--- RECORDS SUPPLIED ---
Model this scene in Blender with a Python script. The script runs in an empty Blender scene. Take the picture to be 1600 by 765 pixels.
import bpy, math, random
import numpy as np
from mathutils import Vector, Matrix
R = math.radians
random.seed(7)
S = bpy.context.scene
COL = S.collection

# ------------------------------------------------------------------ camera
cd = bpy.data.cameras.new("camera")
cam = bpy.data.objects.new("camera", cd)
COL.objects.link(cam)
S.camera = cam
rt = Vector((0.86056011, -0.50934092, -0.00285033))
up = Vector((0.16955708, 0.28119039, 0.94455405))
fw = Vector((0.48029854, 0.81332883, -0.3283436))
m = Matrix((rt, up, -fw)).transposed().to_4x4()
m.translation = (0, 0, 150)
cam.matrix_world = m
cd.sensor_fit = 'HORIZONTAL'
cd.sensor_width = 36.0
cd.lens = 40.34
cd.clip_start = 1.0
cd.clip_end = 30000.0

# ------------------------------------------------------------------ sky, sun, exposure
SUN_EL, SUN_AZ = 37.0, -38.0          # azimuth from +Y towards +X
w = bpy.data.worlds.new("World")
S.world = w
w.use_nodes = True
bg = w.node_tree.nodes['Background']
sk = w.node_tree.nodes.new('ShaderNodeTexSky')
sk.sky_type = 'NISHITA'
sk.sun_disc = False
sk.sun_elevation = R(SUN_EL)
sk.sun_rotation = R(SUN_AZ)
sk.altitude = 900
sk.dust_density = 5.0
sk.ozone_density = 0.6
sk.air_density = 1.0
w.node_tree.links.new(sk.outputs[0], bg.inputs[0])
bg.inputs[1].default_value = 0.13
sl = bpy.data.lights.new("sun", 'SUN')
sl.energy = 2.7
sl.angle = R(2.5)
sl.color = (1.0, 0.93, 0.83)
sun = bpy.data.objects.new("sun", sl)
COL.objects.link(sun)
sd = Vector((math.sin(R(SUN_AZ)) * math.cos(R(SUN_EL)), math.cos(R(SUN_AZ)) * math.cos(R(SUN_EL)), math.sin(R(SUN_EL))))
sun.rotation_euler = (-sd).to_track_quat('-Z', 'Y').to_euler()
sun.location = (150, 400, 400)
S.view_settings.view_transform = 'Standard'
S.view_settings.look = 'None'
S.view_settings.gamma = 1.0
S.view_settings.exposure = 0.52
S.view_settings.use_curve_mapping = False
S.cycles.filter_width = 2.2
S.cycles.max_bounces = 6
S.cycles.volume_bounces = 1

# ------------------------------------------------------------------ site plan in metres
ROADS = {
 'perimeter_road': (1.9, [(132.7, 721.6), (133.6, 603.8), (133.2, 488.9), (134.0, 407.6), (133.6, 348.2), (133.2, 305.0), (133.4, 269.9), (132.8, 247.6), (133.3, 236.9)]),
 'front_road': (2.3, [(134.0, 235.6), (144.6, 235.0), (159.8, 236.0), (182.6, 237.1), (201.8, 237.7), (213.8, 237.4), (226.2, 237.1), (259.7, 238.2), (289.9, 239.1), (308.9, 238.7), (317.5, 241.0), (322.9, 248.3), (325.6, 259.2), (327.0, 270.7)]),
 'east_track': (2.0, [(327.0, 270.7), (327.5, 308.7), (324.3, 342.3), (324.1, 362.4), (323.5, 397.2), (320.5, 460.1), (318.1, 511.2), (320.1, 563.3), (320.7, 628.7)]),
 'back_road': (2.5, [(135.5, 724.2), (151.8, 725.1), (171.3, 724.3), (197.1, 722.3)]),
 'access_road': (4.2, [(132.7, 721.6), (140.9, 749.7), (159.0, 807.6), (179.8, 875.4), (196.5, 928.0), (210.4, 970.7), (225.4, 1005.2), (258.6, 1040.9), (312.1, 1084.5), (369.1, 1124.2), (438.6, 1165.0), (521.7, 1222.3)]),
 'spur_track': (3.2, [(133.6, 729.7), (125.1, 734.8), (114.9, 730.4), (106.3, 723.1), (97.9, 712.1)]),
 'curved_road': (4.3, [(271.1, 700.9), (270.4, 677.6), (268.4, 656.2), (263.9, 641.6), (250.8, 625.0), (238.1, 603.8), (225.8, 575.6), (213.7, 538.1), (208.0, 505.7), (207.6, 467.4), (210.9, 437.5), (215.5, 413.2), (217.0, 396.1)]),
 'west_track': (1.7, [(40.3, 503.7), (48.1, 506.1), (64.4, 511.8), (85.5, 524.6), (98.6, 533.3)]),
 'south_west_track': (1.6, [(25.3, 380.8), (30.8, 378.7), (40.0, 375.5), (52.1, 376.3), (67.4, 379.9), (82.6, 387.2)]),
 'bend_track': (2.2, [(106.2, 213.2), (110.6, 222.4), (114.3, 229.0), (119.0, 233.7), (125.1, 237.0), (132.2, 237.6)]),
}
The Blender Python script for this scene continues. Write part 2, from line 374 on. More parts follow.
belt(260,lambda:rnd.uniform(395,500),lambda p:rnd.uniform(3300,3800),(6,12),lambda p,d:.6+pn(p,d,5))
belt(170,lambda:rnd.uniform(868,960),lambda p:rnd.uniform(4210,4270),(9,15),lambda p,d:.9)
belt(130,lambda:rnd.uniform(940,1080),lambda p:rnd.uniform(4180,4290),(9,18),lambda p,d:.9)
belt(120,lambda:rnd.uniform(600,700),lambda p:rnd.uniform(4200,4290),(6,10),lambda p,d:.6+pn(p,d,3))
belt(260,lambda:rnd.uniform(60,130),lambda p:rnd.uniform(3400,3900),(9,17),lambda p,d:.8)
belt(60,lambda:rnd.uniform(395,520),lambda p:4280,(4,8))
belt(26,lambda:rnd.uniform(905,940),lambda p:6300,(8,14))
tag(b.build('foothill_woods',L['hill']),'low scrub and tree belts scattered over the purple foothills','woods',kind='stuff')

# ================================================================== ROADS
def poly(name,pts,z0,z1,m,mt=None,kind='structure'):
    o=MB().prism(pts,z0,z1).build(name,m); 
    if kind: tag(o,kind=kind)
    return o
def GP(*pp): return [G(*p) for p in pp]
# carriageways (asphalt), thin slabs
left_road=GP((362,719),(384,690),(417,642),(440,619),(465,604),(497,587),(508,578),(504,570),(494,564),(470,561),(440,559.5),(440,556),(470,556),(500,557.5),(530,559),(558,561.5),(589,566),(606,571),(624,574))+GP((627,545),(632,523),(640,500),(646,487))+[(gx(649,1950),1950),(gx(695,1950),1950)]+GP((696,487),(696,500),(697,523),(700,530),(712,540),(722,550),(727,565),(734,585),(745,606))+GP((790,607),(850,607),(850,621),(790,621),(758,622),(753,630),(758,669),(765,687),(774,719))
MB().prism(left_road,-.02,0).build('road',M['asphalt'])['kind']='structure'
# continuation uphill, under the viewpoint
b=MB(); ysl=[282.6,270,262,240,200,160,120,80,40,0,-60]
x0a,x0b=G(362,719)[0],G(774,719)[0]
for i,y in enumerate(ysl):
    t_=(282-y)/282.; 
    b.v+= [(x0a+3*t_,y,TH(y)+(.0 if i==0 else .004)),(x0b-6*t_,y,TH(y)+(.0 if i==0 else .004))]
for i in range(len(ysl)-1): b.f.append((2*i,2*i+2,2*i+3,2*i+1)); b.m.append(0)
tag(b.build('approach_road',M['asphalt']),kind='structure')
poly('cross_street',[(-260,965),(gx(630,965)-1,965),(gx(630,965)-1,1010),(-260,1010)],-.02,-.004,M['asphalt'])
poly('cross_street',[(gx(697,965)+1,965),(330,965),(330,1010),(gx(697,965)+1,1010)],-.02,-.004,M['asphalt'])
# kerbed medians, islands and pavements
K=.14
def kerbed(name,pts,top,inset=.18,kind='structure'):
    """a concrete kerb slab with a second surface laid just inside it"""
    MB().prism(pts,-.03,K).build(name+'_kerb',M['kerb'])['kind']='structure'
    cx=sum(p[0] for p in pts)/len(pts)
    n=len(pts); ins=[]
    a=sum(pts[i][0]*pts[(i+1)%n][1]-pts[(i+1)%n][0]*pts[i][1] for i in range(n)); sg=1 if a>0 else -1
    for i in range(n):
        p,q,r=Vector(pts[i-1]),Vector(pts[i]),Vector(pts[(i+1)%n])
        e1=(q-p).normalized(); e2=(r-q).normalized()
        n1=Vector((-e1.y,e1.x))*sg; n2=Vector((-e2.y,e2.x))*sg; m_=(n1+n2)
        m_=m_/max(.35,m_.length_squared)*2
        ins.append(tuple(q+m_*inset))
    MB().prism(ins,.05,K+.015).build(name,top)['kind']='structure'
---
From the records above, print exactly the lines that run from the line with "The Blender Python" to the line with "tag(b.build('foothill_woods',L['hill']),'low scrub and", inclusive.

The Blender Python script for this scene continues. Write part 2, from line 374 on. More parts follow.
belt(260,lambda:rnd.uniform(395,500),lambda p:rnd.uniform(3300,3800),(6,12),lambda p,d:.6+pn(p,d,5))
belt(170,lambda:rnd.uniform(868,960),lambda p:rnd.uniform(4210,4270),(9,15),lambda p,d:.9)
belt(130,lambda:rnd.uniform(940,1080),lambda p:rnd.uniform(4180,4290),(9,18),lambda p,d:.9)
belt(120,lambda:rnd.uniform(600,700),lambda p:rnd.uniform(4200,4290),(6,10),lambda p,d:.6+pn(p,d,3))
belt(260,lambda:rnd.uniform(60,130),lambda p:rnd.uniform(3400,3900),(9,17),lambda p,d:.8)
belt(60,lambda:rnd.uniform(395,520),lambda p:4280,(4,8))
belt(26,lambda:rnd.uniform(905,940),lambda p:6300,(8,14))
tag(b.build('foothill_woods',L['hill']),'low scrub and tree belts scattered over the purple foothills','woods',kind='stuff')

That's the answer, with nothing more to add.